MANAGEMENT CONSULTING AGREEMENT


THIS MANAGEMENT CONSULTING AGREEMENT ("Agreement"), is executed as of the 1st day of September, 1994, by and among TJC MANAGEMENT CORPORATION, a Delaware corporation (the "Consultant"), and NRE HOLDINGS, INC., a Delaware corporation (the "Company") and National Restaurant Enterprises, Inc., a Delaware corporation (the "Company") and a wholly owned subsidiary ("Subsidiary") of the Company.


W I T N E S S E T H:


WHEREAS, the Consultant has and/or has access to personnel who are highly skilled in the field of rendering advice to businesses and financial advice to the Company; and


WHEREAS, the Company desires to retain Consultant to provide business and financial advice to the Company;


NOW, THEREFORE, in consideration of the premises and the mutual covenants and agreements herein set forth, the parties hereto do hereby agree as follows:


1. The Company hereby retains the Consultant, through the Consultant's own personnel or through personnel available to the Consultant, to render consulting services from time to time to the Company and its subsidiaries (whether now existing or hereafter acquired), in connection with their financial and business affairs, their relationships with their lenders, stockholders and other third-party associates or affiliates, and the expansion of their businesses. The term of this Agreement shall commence the date hereof and continue until September 1, 2004, unless extended, or sooner terminated, as provided in paragraph 3 below. The Consultant's personnel shall be reasonably available to the Company's managers, auditors and other personnel for consultation and advice, subject to Consultant's reasonable convenience and scheduling. Services may be rendered at the Consultant's offices or at such other locations selected by the Consultant as the Company and the Consultant shall from time to time agree.

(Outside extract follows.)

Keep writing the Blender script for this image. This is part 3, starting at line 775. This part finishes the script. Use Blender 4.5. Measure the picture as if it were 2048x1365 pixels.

2.(a) The Company shall pay the Consultant a management fee equal to on a per annum basis the higher of (i) $300,000 or (ii) 0.35% of the sales of the Company's wholly-owned subsidiaries, including, but not limited to the sales of National Restaurant Enterprises, Inc. ("NRE"), for the fiscal year. The Company shall pay the Consultant such management fee in quarterly


installments equal to the higher of (i) $75,000 or (ii) .35% of sales for the fiscal quarter on each of March 31, June 30, September 30 and December 31 of each year, commencing December 31, 1994, provided that such fee payable on December 31, 1994 shall accrue from the date of this Agreement at the annual rate of $300,000 per annum. The management fee will be recalculated, as set forth in clauses (i) and (ii) above, promptly and as soon as practicable, as of the beginning of each fiscal quarter.

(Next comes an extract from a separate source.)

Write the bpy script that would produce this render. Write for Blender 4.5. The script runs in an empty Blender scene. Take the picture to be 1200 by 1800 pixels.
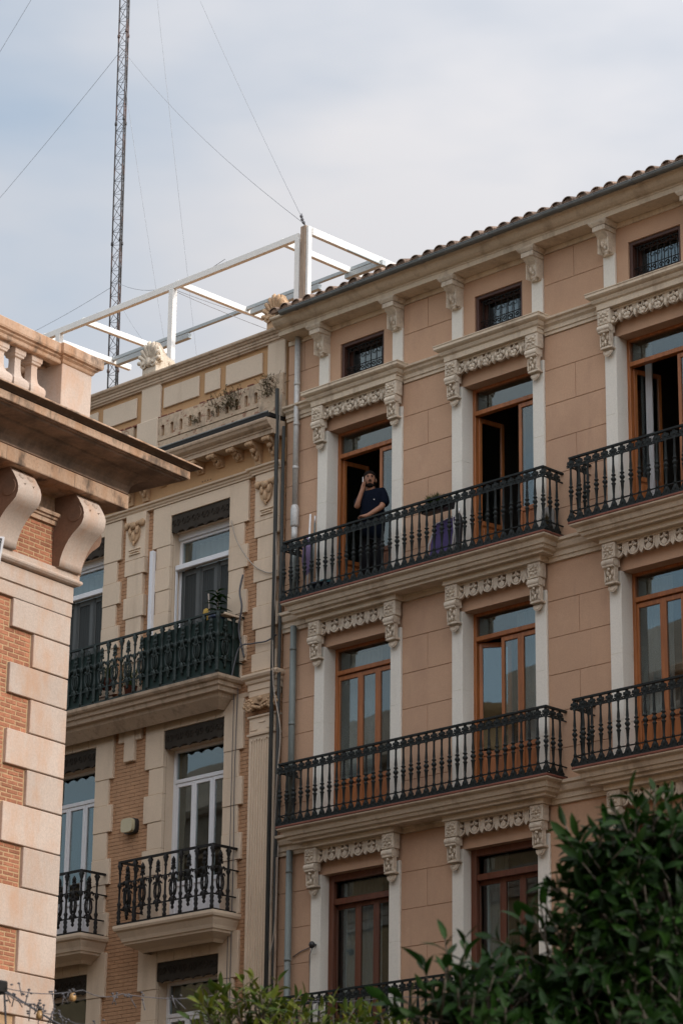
import bpy, math, random
from mathutils import Vector, Matrix
R = math.radians
rnd = random.Random(7)
sc = bpy.context.scene
col = sc.collection

# ------------------------------------------------------------------ camera
YAW, PITCH, ROLL, FPX = 0.77481657, 0.32651107, -0.01238386, 4916.04
cam_pos = Vector((0, -32, 1.6))
fw = Vector((-math.sin(YAW)*math.cos(PITCH), math.cos(YAW)*math.cos(PITCH), math.sin(PITCH)))
rt = Vector((math.cos(YAW), math.sin(YAW), 0)); dn = fw.cross(rt)
cr, sr = math.cos(ROLL), math.sin(ROLL)
rt2 = cr*rt + sr*dn; dn2 = -sr*rt + cr*dn
cd = bpy.data.cameras.new('camera'); cam = bpy.data.objects.new('camera', cd); col.objects.link(cam)
m = Matrix.Identity(4)
for i in range(3):
    m[i][0] = rt2[i]; m[i][1] = -dn2[i]; m[i][2] = -fw[i]; m[i][3] = cam_pos[i]
cam.matrix_world = m
cd.sensor_fit = 'VERTICAL'; cd.sensor_height = 36; cd.sensor_width = 24
cd.lens = FPX/1800*36; cd.clip_end = 3000; cd.clip_start = 0.1
cd.dof.use_dof = True; cd.dof.focus_distance = 44; cd.dof.aperture_fstop = 7
sc.camera = cam

# ------------------------------------------------------------------ sky and sun
SUN_AZ, SUN_EL = 11, 24            # azimuth measured from +X towards +Y
S = Vector((math.cos(R(SUN_EL))*math.cos(R(SUN_AZ)), math.cos(R(SUN_EL))*math.sin(R(SUN_AZ)), math.sin(R(SUN_EL))))
w = bpy.data.worlds.new('World'); sc.world = w; w.use_nodes = True
nt = w.node_tree; nt.nodes.clear()
out = nt.nodes.new('ShaderNodeOutputWorld'); bg = nt.nodes.new('ShaderNodeBackground')
sky = nt.nodes.new('ShaderNodeTexSky'); sky.sky_type = 'NISHITA'; sky.sun_disc = False
sky.sun_elevation = R(SUN_EL); sky.sun_rotation = R(90-SUN_AZ); sky.air_density = 1.0; sky.dust_density = 0.2
tc = nt.nodes.new('ShaderNodeTexCoord'); mp = nt.nodes.new('ShaderNodeMapping')
mp.inputs['Scale'].default_value = (1.6, 1.6, 4.2); mp.inputs['Rotation'].default_value = (0, 0, R(25))
mp.inputs['Location'].default_value = (0.35, 0.0, 0.55)
nz = nt.nodes.new('ShaderNodeTexNoise'); nz.inputs['Scale'].default_value = 2.3; nz.inputs['Detail'].default_value = 5; nz.inputs['Roughness'].default_value = 0.45
rp = nt.nodes.new('ShaderNodeValToRGB')
rp.color_ramp.elements[0].position = 0.40; rp.color_ramp.elements[0].color = (0.45, 0.45, 0.45, 1)
rp.color_ramp.elements[1].position = 0.62; rp.color_ramp.elements[1].color = (1, 1, 1, 1)
mx = nt.nodes.new('ShaderNodeMix'); mx.data_type = 'RGBA'
CLOUD = (7.45, 7.4, 7.65, 1)
L = nt.links.new
# an overcast sky brightens towards the zenith (the standard 1 + k sin(elevation) law), all round
sp = nt.nodes.new('ShaderNodeSeparateXYZ'); zr = nt.nodes.new('ShaderNodeMath'); zr.operation = 'MAXIMUM'; zr.inputs[1].default_value = 0
zm = nt.nodes.new('ShaderNodeMath'); zm.operation = 'MULTIPLY_ADD'; zm.inputs[1].default_value = 1.0; zm.inputs[2].default_value = 0.60
vm = nt.nodes.new('ShaderNodeVectorMath'); vm.operation = 'SCALE'; vm.inputs[0].default_value = CLOUD[:3]
L(tc.outputs['Generated'], sp.inputs[0]); L(sp.outputs['Z'], zr.inputs[0]); L(zr.outputs[0], zm.inputs[0]); 
# thin cloud scatters forward, so it is brighter on the sun's side of the sky (smooth over the whole dome)
ds = nt.nodes.new('ShaderNodeVectorMath'); ds.operation = 'DOT_PRODUCT'; ds.inputs[1].default_value = S
h1 = nt.nodes.new('ShaderNodeMath'); h1.operation = 'MULTIPLY_ADD'; h1.inputs[1].default_value = .5; h1.inputs[2].default_value = .5
h2 = nt.nodes.new('ShaderNodeMath'); h2.operation = 'POWER'; h2.inputs[1].default_value = 3.0
h3 = nt.nodes.new('ShaderNodeMath'); h3.operation = 'MULTIPLY_ADD'; h3.inputs[1].default_value = 3.3; h3.inputs[2].default_value = .85
h4 = nt.nodes.new('ShaderNodeMath'); h4.operation = 'MULTIPLY'
L(tc.outputs['Generated'], ds.inputs[0]); L(ds.outputs['Value'], h1.inputs[0]); L(h1.outputs[0], h2.inputs[0]); L(h2.outputs[0], h3.inputs[0]); L(zm.outputs[0], h4.inputs[0]); L(h3.outputs[0], h4.inputs[1]); L(h4.outputs[0], vm.inputs['Scale']); L(vm.outputs['Vector'], mx.inputs[7])
L(tc.outputs['Generated'], mp.inputs['Vector']); L(mp.outputs['Vector'], nz.inputs['Vector'])
L(nz.outputs['Fac'], rp.inputs['Fac']); L(rp.outputs['Color'], mx.inputs[0])
sv = nt.nodes.new('ShaderNodeVectorMath'); sv.operation = 'MULTIPLY'; sv.inputs[1].default_value = (1.3, 1.72, 1.72); L(sky.outputs['Color'], sv.inputs[0]); L(sv.outputs['Vector'], mx.inputs[6]); L(mx.outputs[2], bg.inputs['Color'])
bg.inputs['Strength'].default_value = 0.10
L(bg.outputs['Background'], out.inputs['Surface'])
sl = bpy.data.lights.new('sun', 'SUN'); so = bpy.data.objects.new('sun', sl); col.objects.link(so)
sl.energy = 2.2; sl.angle = R(1.5); sl.color = (1.0, 0.89, 0.79)
so.rotation_euler = S.to_track_quat('Z', 'Y').to_euler(); so.location = (40, 20, 60)
vs = sc.view_settings
vs.view_transform = 'Standard'; vs.look = 'None'; vs.exposure = 0.0; vs.gamma = 1.0; vs.use_curve_mapping = False
sc.cycles.max_bounces = 8; sc.cycles.transparent_max_bounces = 16; sc.cycles.caustics_reflective = False

# ------------------------------------------------------------------ helpers
ORG = {}
def org(o): return ORG.get(o.name, Vector((0, 0, 0))) if o else Vector((0, 0, 0))
def tag(o, label=None, cat=None, group=None, kind=None):
    if label: o['label'] = label
    if cat: o['category'] = cat
    if group: o['group'] = group
    if kind: o['kind'] = kind
    return o
def empty(name, loc, label, cat, group=None, rz=0, local=False):
    o = bpy.data.objects.new(name, None); col.objects.link(o); o.location = loc; o.rotation_euler = (0, 0, rz)
    o.empty_display_size = 0.2
    ORG[o.name] = Vector((0, 0, 0)) if local else Vector(loc)
    return tag(o, label, cat, group)
def inst(name, mesh, parent, loc, rot=(0, 0, 0), scale=(1, 1, 1)):
    o = bpy.data.objects.new(name, mesh); col.objects.link(o)
    o.parent = parent; o.location = Vector(loc) - org(parent); o.rotation_euler = rot; o.scale = scale
    ORG[o.name] = Vector(loc)
    return o
class MB:
    def __init__(s): s.v = []; s.f = []; s.sm = []
    def add(s, vs, fs, smooth=False):
        n = len(s.v); s.v += [tuple(p) for p in vs]; s.f += [tuple(i+n for i in f) for f in fs]; s.sm += [smooth]*len(fs); return s
    def box(s, x0, x1, y0, y1, z0, z1):
        vs = [(x, y, z) for z in (z0, z1) for y in (y0, y1) for x in (x0, x1)]
        return s.add(vs, [(0, 2, 3, 1), (4, 5, 7, 6), (0, 1, 5, 4), (2, 6, 7, 3), (0, 4, 6, 2), (1, 3, 7, 5)])
    def cbox(s, x0, x1, y0, y1, z0, z1, c=.01):
        lo = (x0, y0, z0); hi = (x1, y1, z1); vs = []; idx = {}
        for cx in (0, 1):
            for cy in (0, 1):
                for cz in (0, 1):
                    cc = (cx, cy, cz)
                    for ax in range(3):
                        p = []
                        for k in range(3):
                            e = (lo, hi)[cc[k]][k]
                            p.append(e if k == ax else e + (c if cc[k] == 0 else -c))
                        idx[cc, ax] = len(vs); vs.append(p)
        fs = []
        for ax in range(3):
            a, b = (ax+1) % 3, (ax+2) % 3
            for side in (0, 1):
                q = []
                for (i, j) in ((0, 0), (1, 0), (1, 1), (0, 1)):
                    cc = [0, 0, 0]; cc[ax] = side; cc[a] = i; cc[b] = j; q.append(idx[tuple(cc), ax])
                fs.append(q if side else q[::-1])
        for ax in range(3):      # edges parallel to ax
            a, b = (ax+1) % 3, (ax+2) % 3
            for i in (0, 1):
                for j in (0, 1):
                    c0 = [0, 0, 0]; c0[a] = i; c0[b] = j; c1 = list(c0); c1[ax] = 1
                    c0 = tuple(c0); c1 = tuple(c1)
                    q = [idx[c0, a], idx[c1, a], idx[c1, b], idx[c0, b]]
                    fs.append(q if (i ^ j) else q[::-1])
        for cc in [(i, j, k) for i in (0, 1) for j in (0, 1) for k in (0, 1)]:
            t = [idx[cc, 0], idx[cc, 1], idx[cc, 2]]
            fs.append(t if sum(cc) % 2 else t[::-1])
        return s.add(vs, fs)
    def lathe(s, prof, n=8, cx=0, cy=0, cz=0, smooth=True, rot=0, sx=1, sy=1, cap=True):
        vs = []; fs = []
        for (r, z) in prof:
            for i in range(n):
                a = 2*math.pi*i/n + rot; vs.append((cx+r*sx*math.cos(a), cy+r*sy*math.sin(a), cz+z))
        for k in range(len(prof)-1):
            for i in range(n):
                j = (i+1) % n; fs.append((k*n+i, k*n+j, (k+1)*n+j, (k+1)*n+i))
        if cap: fs += [tuple(range(n))[::-1], tuple((len(prof)-1)*n+i for i in range(n))]
        return s.add(vs, fs, smooth)
    def tube(s, pts, r, n=6, smooth=True):
        pts = [Vector(p) for p in pts]; rs = r if isinstance(r, (list, tuple)) else [r]*len(pts)
        vs = []; fs = []; up = None
        for k, p in enumerate(pts):
            d = (pts[min(k+1, len(pts)-1)] - pts[max(k-1, 0)]).normalized()
            if up is None:
                up = Vector((0, 0, 1)) if abs(d.z) < .9 else Vector((1, 0, 0))
            a = d.cross(up)
            if a.length < 1e-5: a = d.cross(Vector((0, 1, 0)))
            a.normalize(); b = a.cross(d).normalized(); up = b
            for i in range(n):
                t = 2*math.pi*i/n; vs.append(p + (a*math.cos(t) + b*math.sin(t))*rs[k])
        for k in range(len(pts)-1):
            for i in range(n):
                j = (i+1) % n; fs.append((k*n+i, k*n+j, (k+1)*n+j, (k+1)*n+i))
        fs += [tuple(range(n))[::-1], tuple((len(pts)-1)*n+i for i in range(n))]
        return s.add(vs, fs, smooth)
    def prism(s, poly, axis, a, b, smooth=False):
        """poly in the two other axes (order x,y,z without axis), extruded along axis from a to b"""
        def P(u, v, t): return {0: (t, u, v), 1: (u, t, v), 2: (u, v, t)}[axis]
        n = len(poly); vs = [P(u, v, a) for u, v in poly] + [P(u, v, b) for u, v in poly]
        fs = [(i, (i+1) % n, n+(i+1) % n, n+i) for i in range(n)]
        s.add(vs, fs, smooth)
        return s.add(vs, [tuple(range(n))[::-1], tuple(range(n, 2*n))])
    def ball(s, c, r, n=8, k=5):
        rx, ry, rz = r if isinstance(r, (tuple, list)) else (r, r, r)
        prof = [(math.sin(math.pi*i/k), -math.cos(math.pi*i/k)) for i in range(k+1)]
        vs = []; fs = []
        for (q, z) in prof:
            for i in range(n):
                a = 2*math.pi*i/n; vs.append((c[0]+rx*q*math.cos(a), c[1]+ry*q*math.sin(a), c[2]+rz*z))
        for kk in range(k):
            for i in range(n):
                j = (i+1) % n; fs.append((kk*n+i, kk*n+j, (kk+1)*n+j, (kk+1)*n+i))
        return s.add(vs, fs, True)
    def molding(s, path, prof, closed=False):
        """path: 2D points; outward side is to the right of travel. prof: (d, z) pairs."""
        n = len(path); P = [Vector(p) for p in path]; off = []
        for i in range(n):
            ds = []
            if closed or i > 0: ds.append((P[i]-P[i-1]).normalized())
            if closed or i < n-1: ds.append((P[(i+1) % n]-P[i]).normalized())
            ns = [Vector((d.y, -d.x)) for d in ds]
            if len(ns) == 1: off.append(ns[0])
            else:
                q = (ns[0]+ns[1]); off.append(q/(1+ns[0].dot(ns[1])))
        vs = []; fs = []; k = len(prof)
        for i in range(n):
            for (d, z) in prof:
                p = P[i]+off[i]*d; vs.append((p.x, p.y, z))
        m = n if closed else n-1
        for i in range(m):
            i2 = (i+1) % n
            for j in range(k-1): fs.append((i*k+j, i2*k+j, i2*k+j+1, i*k+j+1))
        if not closed: fs += [tuple(range(k)), tuple((n-1)*k+j for j in range(k))[::-1]]
        return s.add(vs, fs)
    def arc_strip(s, cx, cz, r0, r1, a0, a1, y0, y1, n=8):
        """flat ring segment in the XZ plane with thickness along Y"""
        poly = [(cx+r1*math.cos(a0+(a1-a0)*i/n), cz+r1*math.sin(a0+(a1-a0)*i/n)) for i in range(n+1)]
        poly2 = [(cx+r0*math.cos(a0+(a1-a0)*i/n), cz+r0*math.sin(a0+(a1-a0)*i/n)) for i in range(n+1)]
        for i in range(n): s.prism([poly[i], poly[i+1], poly2[i+1], poly2[i]], 1, y0, y1)
        return s
    def mesh(s, name, mat, off=Vector((0, 0, 0))):
        me = bpy.data.meshes.new(name)
        me.from_pydata([(p[0]-off[0], p[1]-off[1], p[2]-off[2]) for p in s.v], [], s.f)
        me.polygons.foreach_set('use_smooth', s.sm)
        if mat: me.materials.append(mat)
        me.update(); return me
    def build(s, name, mat, parent=None, loc=None, stuff=False):
        o0 = Vector(loc) if loc is not None else org(parent)
        me = s.mesh(name, mat, o0)
        o = bpy.data.objects.new(name, me); col.objects.link(o)
        if parent: o.parent = parent
        o.location = o0 - org(parent)
        ORG[o.name] = o0
        if stuff: o['kind'] = 'stuff'
        return o
def box(name, mat, parent, *a, c=0): 
    m = MB(); (m.cbox(*a, c) if c else m.box(*a)); return m.build(name, mat, parent)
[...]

(b) In addition to the above quarterly payments, the Company shall pay to the Consultant, (i) an investment banking and sponsorship fee of up to two percent (2%) of the aggregate consideration paid (including non-competition, earnout, contingent purchase price, incentive arrangements and similar payments) by the Company in connection with the acquisition by the Company or to the Company in connection with the sale by the Company of all or substantially all of the outstanding capital stock, warrants, options or other rights to acquire or sell capital stock, or all or substantially all of the business or assets of another individual, corporation, partnership or other business entity (a "Transaction"), including, but not limited to, any Transaction negotiated for the Company involving any affiliate of the Company or the Consultant, including, but not limited to, any Transaction involving National Restaurant Enterprises, Inc., The Jordan Company, Mezzanine Capital & Income Trust 2001 PLC, Jordan/Zalaznick Capital Company or any affiliates of any of the foregoing (collectively, the "Jordan Affiliates"); and (ii) a financial consulting fee not to exceed one percent (1%) of the amount obtained or made available pursuant to any debt, equity or other financing (including without limitation, any refinancing) by the Company with the assistance of Consultant, including, but not limited to, any financing obtained for the Company from one or more of the Jordan Affiliates. Notwithstanding the foregoing, if the Consultant renders services to the Company outside the ordinary course of business, the Company shall pay an additional amount equal to the value of such extraordinary services rendered by the Consultant.